A letter to the provincial ministers from Lands, Agriculture, Water, Climate and Rural Resettlement Minister, Perrance Shiri, states that all the provinces should identify vacant land and prioritise its allocation to the liberation war veterans.

“In line with the noble objective of empowering veterans of the liberation struggle enunciated above, the Ministry of Lands, Agriculture, Water, Climate and Rural Resettlement is mandated to prioritise allocation of land to the gallant sons and daughters of Zimbabwe who participated in the protracted struggle for the liberation of the country,” the letter reads.

Mashonaland East, Mashonaland West and Mashonaland Central, as well as Manicaland provinces were ordered to reserve 1 000ha of land for war veterans, Midlands will reserve 2 000ha, with Masvingo, Matabeleland South and Matabeleland North required to reserve 3 000ha each.

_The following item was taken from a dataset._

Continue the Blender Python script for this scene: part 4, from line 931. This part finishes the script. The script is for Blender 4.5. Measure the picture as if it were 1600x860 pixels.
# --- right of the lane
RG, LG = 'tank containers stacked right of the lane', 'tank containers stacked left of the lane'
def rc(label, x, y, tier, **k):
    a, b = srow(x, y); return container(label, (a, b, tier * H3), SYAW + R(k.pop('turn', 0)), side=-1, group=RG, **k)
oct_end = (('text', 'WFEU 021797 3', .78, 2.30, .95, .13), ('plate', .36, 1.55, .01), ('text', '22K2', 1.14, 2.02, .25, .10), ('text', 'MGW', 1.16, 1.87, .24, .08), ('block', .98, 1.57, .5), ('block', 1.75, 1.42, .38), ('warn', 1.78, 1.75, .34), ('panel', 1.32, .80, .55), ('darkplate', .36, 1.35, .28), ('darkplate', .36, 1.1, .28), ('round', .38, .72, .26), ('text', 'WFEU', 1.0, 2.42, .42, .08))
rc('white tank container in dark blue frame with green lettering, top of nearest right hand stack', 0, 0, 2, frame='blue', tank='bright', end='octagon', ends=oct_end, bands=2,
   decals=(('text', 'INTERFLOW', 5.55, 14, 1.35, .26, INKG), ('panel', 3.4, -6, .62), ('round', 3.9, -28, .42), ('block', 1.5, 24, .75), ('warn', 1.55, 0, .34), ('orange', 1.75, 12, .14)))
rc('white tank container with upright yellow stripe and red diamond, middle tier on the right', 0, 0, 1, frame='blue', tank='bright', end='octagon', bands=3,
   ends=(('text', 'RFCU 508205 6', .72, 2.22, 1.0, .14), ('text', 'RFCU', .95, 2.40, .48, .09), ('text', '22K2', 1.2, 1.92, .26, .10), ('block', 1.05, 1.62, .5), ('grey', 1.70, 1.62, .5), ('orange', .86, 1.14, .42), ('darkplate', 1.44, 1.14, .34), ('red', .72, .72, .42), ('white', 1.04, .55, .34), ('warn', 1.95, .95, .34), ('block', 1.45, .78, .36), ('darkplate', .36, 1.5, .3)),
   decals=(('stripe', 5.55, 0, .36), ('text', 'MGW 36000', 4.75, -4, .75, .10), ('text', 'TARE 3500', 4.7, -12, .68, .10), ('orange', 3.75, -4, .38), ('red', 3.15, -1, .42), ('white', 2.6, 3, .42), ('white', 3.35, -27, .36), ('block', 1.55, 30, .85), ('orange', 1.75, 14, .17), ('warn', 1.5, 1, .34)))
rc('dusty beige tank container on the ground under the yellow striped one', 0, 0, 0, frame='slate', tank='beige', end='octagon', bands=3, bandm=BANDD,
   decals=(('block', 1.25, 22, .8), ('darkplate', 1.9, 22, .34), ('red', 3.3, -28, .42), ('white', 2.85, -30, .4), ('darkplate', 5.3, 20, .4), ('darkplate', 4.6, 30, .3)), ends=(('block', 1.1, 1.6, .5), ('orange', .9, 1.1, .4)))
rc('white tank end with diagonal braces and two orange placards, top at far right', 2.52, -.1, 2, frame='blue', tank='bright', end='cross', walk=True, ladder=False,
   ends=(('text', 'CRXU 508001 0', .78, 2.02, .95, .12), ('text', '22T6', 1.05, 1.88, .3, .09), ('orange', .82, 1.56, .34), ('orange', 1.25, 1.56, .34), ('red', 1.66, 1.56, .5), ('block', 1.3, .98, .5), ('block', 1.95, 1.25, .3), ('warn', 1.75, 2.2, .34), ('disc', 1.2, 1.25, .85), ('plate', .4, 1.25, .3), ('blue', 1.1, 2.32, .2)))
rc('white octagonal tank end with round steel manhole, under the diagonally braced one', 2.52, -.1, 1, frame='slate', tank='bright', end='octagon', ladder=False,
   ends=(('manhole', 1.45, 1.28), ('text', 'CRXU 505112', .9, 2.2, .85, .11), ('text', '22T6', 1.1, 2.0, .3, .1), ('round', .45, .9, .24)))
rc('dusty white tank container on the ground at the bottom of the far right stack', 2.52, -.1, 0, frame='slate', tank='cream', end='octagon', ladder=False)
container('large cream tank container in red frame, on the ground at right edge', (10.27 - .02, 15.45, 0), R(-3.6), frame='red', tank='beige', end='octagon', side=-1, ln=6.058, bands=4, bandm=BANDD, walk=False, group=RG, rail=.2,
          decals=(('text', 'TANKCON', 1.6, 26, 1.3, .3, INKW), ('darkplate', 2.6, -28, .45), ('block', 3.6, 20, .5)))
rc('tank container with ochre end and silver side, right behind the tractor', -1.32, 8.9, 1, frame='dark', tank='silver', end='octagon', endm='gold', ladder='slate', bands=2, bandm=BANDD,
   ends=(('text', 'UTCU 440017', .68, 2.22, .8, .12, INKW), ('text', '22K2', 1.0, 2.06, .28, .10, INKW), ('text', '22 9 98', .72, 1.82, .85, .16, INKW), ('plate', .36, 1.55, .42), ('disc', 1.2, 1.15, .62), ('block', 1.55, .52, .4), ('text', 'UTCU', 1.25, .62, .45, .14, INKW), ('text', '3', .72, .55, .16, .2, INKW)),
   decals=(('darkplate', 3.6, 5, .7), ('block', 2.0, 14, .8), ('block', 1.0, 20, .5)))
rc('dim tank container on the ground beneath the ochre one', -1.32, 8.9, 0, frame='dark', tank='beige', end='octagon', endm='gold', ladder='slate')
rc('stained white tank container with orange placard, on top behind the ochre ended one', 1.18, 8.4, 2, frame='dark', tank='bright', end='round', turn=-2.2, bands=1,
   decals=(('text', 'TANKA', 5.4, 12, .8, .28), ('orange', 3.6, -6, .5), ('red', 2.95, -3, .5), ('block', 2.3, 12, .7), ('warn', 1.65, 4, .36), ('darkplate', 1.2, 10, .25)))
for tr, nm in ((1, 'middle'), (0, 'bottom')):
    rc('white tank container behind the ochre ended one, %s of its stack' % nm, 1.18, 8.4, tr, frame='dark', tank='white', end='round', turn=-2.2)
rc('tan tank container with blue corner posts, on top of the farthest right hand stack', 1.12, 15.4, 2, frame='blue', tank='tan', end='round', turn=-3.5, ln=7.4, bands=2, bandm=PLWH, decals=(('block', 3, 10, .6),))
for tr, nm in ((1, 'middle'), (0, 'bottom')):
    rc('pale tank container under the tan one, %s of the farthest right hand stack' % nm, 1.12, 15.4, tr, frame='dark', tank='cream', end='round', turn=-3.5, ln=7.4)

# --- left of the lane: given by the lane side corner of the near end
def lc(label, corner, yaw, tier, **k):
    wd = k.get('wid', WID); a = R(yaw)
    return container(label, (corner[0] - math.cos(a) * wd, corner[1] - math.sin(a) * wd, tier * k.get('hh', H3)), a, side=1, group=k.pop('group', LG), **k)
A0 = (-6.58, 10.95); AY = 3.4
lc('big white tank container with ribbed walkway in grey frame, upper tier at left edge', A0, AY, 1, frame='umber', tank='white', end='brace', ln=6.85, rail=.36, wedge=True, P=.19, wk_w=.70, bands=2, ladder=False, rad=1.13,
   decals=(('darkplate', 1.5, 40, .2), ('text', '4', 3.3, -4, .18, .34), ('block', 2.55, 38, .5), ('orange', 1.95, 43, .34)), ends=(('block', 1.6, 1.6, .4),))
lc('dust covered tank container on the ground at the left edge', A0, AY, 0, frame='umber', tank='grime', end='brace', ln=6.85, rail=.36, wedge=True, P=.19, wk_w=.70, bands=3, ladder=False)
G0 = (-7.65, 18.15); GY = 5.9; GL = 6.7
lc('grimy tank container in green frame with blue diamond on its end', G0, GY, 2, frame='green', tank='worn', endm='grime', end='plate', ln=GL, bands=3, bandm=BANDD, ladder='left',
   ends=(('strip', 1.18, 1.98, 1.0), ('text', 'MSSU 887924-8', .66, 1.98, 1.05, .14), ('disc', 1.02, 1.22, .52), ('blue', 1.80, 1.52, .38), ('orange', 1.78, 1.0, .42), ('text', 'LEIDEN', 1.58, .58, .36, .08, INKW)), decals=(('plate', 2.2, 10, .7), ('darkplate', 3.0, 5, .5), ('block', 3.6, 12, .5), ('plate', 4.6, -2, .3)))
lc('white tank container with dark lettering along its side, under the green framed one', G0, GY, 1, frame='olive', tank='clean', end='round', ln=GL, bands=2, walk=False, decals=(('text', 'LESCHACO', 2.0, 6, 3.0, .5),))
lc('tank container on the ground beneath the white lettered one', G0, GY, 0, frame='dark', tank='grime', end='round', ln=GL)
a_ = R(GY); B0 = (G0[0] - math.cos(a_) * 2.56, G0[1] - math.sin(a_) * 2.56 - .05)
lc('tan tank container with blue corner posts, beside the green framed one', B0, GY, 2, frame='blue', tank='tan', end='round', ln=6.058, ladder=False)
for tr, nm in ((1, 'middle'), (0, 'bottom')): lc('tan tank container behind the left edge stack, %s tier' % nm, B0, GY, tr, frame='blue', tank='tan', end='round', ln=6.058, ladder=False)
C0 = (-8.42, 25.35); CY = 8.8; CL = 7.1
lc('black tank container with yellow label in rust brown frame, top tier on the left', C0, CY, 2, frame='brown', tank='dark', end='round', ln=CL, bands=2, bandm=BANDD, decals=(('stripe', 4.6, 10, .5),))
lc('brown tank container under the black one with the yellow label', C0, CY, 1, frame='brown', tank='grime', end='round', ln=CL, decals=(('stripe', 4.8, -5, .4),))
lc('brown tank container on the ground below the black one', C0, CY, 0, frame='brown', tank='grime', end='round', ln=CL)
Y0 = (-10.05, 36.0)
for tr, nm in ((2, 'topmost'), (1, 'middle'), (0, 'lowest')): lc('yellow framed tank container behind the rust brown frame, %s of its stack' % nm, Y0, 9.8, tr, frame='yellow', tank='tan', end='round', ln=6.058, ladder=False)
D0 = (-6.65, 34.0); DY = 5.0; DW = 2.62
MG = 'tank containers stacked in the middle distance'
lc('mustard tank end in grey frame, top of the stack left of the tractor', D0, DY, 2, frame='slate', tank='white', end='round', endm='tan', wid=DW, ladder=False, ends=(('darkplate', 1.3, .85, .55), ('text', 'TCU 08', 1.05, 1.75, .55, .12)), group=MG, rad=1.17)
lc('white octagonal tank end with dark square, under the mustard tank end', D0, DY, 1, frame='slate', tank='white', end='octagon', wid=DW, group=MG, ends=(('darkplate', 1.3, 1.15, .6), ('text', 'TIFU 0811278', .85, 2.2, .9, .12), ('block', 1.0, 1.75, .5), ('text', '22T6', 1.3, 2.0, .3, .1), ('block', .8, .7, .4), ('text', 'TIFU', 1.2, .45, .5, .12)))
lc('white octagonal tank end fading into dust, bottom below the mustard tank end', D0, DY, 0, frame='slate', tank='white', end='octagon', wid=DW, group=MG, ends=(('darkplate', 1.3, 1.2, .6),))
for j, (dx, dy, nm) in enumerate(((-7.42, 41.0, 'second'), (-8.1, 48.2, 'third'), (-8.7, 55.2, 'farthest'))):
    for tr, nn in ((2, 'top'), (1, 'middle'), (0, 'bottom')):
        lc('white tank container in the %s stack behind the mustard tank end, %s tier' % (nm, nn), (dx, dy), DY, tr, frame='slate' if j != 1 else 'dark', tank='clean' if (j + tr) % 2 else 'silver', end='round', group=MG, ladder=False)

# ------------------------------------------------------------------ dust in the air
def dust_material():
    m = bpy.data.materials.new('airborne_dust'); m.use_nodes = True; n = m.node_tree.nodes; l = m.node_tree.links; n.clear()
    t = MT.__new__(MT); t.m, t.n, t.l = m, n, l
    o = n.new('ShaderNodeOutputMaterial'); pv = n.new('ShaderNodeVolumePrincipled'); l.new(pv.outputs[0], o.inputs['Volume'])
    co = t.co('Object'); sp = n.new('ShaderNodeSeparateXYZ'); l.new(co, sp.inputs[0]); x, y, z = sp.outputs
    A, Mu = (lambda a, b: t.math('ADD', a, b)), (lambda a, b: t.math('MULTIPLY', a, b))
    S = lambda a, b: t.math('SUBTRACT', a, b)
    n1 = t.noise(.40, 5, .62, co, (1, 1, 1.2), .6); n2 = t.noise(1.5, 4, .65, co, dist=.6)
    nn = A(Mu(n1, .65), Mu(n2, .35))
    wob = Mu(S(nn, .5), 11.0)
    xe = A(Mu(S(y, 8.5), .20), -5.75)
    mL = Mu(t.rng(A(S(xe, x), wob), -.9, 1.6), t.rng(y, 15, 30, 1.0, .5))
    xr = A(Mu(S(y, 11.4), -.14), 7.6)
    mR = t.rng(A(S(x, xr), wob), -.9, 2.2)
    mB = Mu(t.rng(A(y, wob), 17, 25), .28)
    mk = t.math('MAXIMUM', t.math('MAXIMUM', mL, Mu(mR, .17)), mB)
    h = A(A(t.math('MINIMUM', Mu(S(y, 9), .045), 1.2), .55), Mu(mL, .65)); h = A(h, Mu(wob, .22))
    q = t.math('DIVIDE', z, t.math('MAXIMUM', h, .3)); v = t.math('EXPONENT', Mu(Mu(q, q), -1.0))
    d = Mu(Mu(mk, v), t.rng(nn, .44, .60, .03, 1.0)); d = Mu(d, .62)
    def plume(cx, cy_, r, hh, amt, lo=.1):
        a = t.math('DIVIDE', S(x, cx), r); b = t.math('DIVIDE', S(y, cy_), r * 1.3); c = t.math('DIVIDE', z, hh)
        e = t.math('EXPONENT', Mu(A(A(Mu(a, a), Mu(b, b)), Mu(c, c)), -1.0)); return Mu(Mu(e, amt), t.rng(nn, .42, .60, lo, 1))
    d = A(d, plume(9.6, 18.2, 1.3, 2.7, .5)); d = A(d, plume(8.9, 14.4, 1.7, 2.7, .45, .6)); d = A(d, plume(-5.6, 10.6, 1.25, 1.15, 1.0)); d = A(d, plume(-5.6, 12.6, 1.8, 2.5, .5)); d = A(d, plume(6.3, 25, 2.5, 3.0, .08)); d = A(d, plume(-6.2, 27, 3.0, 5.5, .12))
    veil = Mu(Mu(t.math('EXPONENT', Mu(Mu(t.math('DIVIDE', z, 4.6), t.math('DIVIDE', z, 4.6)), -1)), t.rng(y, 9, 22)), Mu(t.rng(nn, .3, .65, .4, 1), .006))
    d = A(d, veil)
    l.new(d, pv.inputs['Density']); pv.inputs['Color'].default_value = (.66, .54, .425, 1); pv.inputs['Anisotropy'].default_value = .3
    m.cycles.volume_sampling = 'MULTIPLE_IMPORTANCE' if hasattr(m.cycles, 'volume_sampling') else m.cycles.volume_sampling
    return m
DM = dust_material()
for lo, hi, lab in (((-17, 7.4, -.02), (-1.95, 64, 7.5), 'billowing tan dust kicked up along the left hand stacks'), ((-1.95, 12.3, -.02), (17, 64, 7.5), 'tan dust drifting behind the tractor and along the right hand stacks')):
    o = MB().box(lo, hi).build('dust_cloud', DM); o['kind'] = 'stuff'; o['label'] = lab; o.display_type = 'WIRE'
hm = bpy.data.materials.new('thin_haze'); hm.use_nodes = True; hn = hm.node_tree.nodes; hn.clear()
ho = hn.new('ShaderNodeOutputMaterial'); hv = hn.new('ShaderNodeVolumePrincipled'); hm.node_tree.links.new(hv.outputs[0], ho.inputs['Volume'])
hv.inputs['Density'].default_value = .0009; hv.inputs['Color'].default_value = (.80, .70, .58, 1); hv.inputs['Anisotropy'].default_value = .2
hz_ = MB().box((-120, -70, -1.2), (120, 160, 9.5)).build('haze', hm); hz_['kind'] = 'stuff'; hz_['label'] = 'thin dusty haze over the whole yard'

“Hon Ministers, the above allocations of land should ideally be at one place, but if the situation on the ground does not permit, the allocation should at least be in the same geographical area for ease of administration by the war veterans in that province,” Minister Shiri said.

“May you also kindly take note that the subject directive should be implemented with immediate effect as it takes precedence over other allocations for land.”

This is an encouraging beginning which we hope should mark the beginning of many other public programmes to empower war vets.

It is our hope also that the land allocation will be accompanied by the necessary support mechanisms that are relevant to the different provinces.

For the land allocations to succeed the beneficiaries will need inputs in terms of seed, machinery and equipment, training, easier access to markets for their produce and so on.